Ejemplos como los anteriores comprueban que el desafío no es solo de recursos, sino de capacidad gerencial y gestión. A eso le apunta el documento Conpes, que fue aprobado el miércoles y que plantea una política de aquí al 2018, involucrando fondos públicos por más de 1,2 billones de pesos.
No obstante, lo destacable son tres ejes estratégicos que comprenden las condiciones penitenciarias, la política criminal y la relación con las entidades territoriales y el sector empresarial. Especialmente llamativo es el uso de las asociaciones público privadas para el diseño, construcción, operación y transferencia de prisiones.

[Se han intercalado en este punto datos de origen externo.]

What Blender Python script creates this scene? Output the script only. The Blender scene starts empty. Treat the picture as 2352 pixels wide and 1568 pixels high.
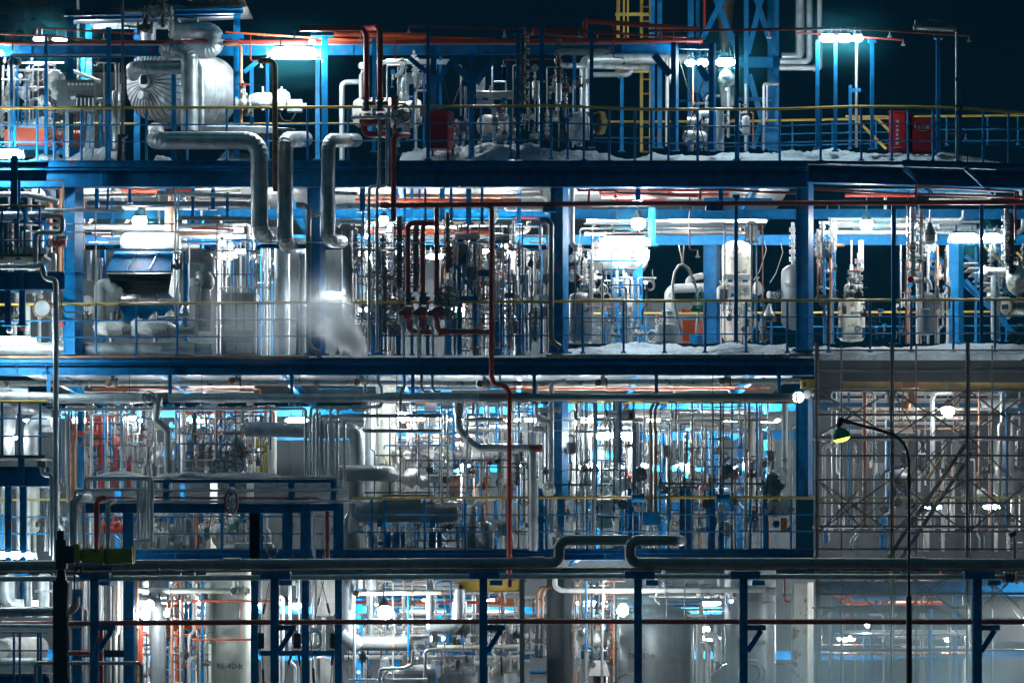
import bpy, math, random
from mathutils import Vector as V, Matrix, noise as mnoise
R = random.Random(11)
scene = bpy.context.scene
COL = scene.collection
# ---------------------------------------------------------------- picture-to-place mapping (real depths, metres)
S, D, H, CZ, U0, K = 109.4, 69.0, 1400.0, 4.0, 1176.0, 0.26857
_t = [0.0, 0.0, 0, 0]
def T(r, c):
    _t[0] = (0, 1000, 2000, 2996)[c]/1.7415; _t[1] = (0, 700, 1400, 2000)[r]/1.7415; _t[2] = r; _t[3] = c
def uv(x, y): return _t[0]+x*K, _t[1]+y*K
def P(x, y, Y=0.0):
    u, v = uv(x, y); f = (D+Y)/D/S
    return V(((u-U0)*f, Y, CZ+(H-v)*f))
def L(w, Y=0.0): return w*K/S*(D+Y)/D
# ---------------------------------------------------------------- materials
MATS = {}
def mat(name, col, rough=.45, metal=0.0, var=.12, rust=0.0, rustcol=(.16,.055,.02), bump=.15, nscale=6.0, emit=None, streak=0.0, coat=0.0, spec=.5):
    m = bpy.data.materials.new(name); m.use_nodes = True
    nt = m.node_tree; N = nt.nodes; b = N['Principled BSDF']
    b.inputs['Roughness'].default_value = rough; b.inputs['Metallic'].default_value = metal
    b.inputs['Specular IOR Level'].default_value = spec
    if coat: b.inputs['Coat Weight'].default_value = coat
    tc = N.new('ShaderNodeTexCoord'); oi = N.new('ShaderNodeObjectInfo')
    mp = N.new('ShaderNodeVectorMath'); mp.operation = 'ADD'
    nt.links.new(tc.outputs['Object'], mp.inputs[0]); nt.links.new(oi.outputs['Location'], mp.inputs[1])
    n1 = N.new('ShaderNodeTexNoise'); n1.inputs['Scale'].default_value = nscale; n1.inputs['Detail'].default_value = 6
    nt.links.new(mp.outputs[0], n1.inputs['Vector'])
    mr = N.new('ShaderNodeMapRange'); mr.inputs['From Min'].default_value = .3; mr.inputs['From Max'].default_value = .7
    mr.inputs['To Min'].default_value = 1-var; mr.inputs['To Max'].default_value = 1+var
    nt.links.new(n1.outputs['Fac'], mr.inputs['Value'])
    mx = N.new('ShaderNodeVectorMath'); mx.operation = 'SCALE'; mx.inputs[0].default_value = col
    nt.links.new(mr.outputs[0], mx.inputs['Scale'])
    out = mx.outputs[0]
    if streak:
        ms = N.new('ShaderNodeMapping'); ms.inputs['Scale'].default_value = (9, 9, .55); nt.links.new(mp.outputs[0], ms.inputs['Vector'])
        n3 = N.new('ShaderNodeTexNoise'); n3.inputs['Scale'].default_value = 1.0; n3.inputs['Detail'].default_value = 5; nt.links.new(ms.outputs[0], n3.inputs['Vector'])
        r3 = N.new('ShaderNodeMapRange'); r3.inputs['From Min'].default_value = .5; r3.inputs['From Max'].default_value = .78
        r3.inputs['To Max'].default_value = streak; nt.links.new(n3.outputs['Fac'], r3.inputs['Value'])
        m3 = N.new('ShaderNodeMix'); m3.data_type = 'RGBA'; m3.inputs['B'].default_value = (col[0]*.3+.03, col[1]*.22+.02, col[2]*.16+.012, 1)
        nt.links.new(r3.outputs[0], m3.inputs['Factor']); nt.links.new(out, m3.inputs['A']); out = m3.outputs['Result']
    if rust:
        n2 = N.new('ShaderNodeTexNoise'); n2.inputs['Scale'].default_value = 3.2; n2.inputs['Detail'].default_value = 9; n2.inputs['Roughness'].default_value = .7
        nt.links.new(mp.outputs[0], n2.inputs['Vector'])
        r2 = N.new('ShaderNodeMapRange'); r2.inputs['From Min'].default_value = .66-rust*.3; r2.inputs['From Max'].default_value = .72-rust*.25
        nt.links.new(n2.outputs['Fac'], r2.inputs['Value'])
        m2 = N.new('ShaderNodeMix'); m2.data_type = 'RGBA'; m2.inputs['B'].default_value = (*rustcol, 1)
        nt.links.new(r2.outputs[0], m2.inputs['Factor']); nt.links.new(out, m2.inputs['A']); out = m2.outputs['Result']
    nt.links.new(out, b.inputs['Base Color'])
    if bump:
        bp = N.new('ShaderNodeBump'); bp.inputs['Strength'].default_value = bump; bp.inputs['Distance'].default_value = .02 if name != 'snow' else .09
        nt.links.new(n1.outputs['Fac'], bp.inputs['Height']); nt.links.new(bp.outputs[0], b.inputs['Normal'])
    rr = N.new('ShaderNodeMapRange'); rr.inputs['To Min'].default_value = max(.05, rough-.12); rr.inputs['To Max'].default_value = min(1, rough+.14)
    nt.links.new(n1.outputs['Fac'], rr.inputs['Value']); nt.links.new(rr.outputs[0], b.inputs['Roughness'])
    if emit:
        b.inputs['Emission Color'].default_value = (*emit[0], 1); b.inputs['Emission Strength'].default_value = emit[1]
    MATS[name] = m; return m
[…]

Los elementos mencionados, y unos cuantos más, forman parte de un conjunto de acciones ambiciosas en las que se requiere una gran dosis de coordinación institucional. Por tal motivo, es fundamental que el liderazgo que debería ejercer el Ministerio de Justicia sea efectivo, algo que incluye meterle el diente a los sindicatos del Inpec y no temerle a las decisiones duras.
De lo contrario, la intensidad de la migraña será la misma o peor. Y eso más que un mal enquistado, es un tema con amplias ramificaciones. Vale la pena recordar que el problema de crimen tiene efectos negativos sobre la propia economía del país, tanto por los gastos que hay que hacer para garantizar la seguridad en el mundo de los negocios, como por las inversiones que no se concretan.
A lo anterior hay que agregarle los efectos sociales de un modelo que no funciona, el mismo que perpetúa un círculo vicioso que es necesario romper. Todo, con el simple propósito de que la justicia opere mejor, en un país que es prisionero de los vicios del pasado.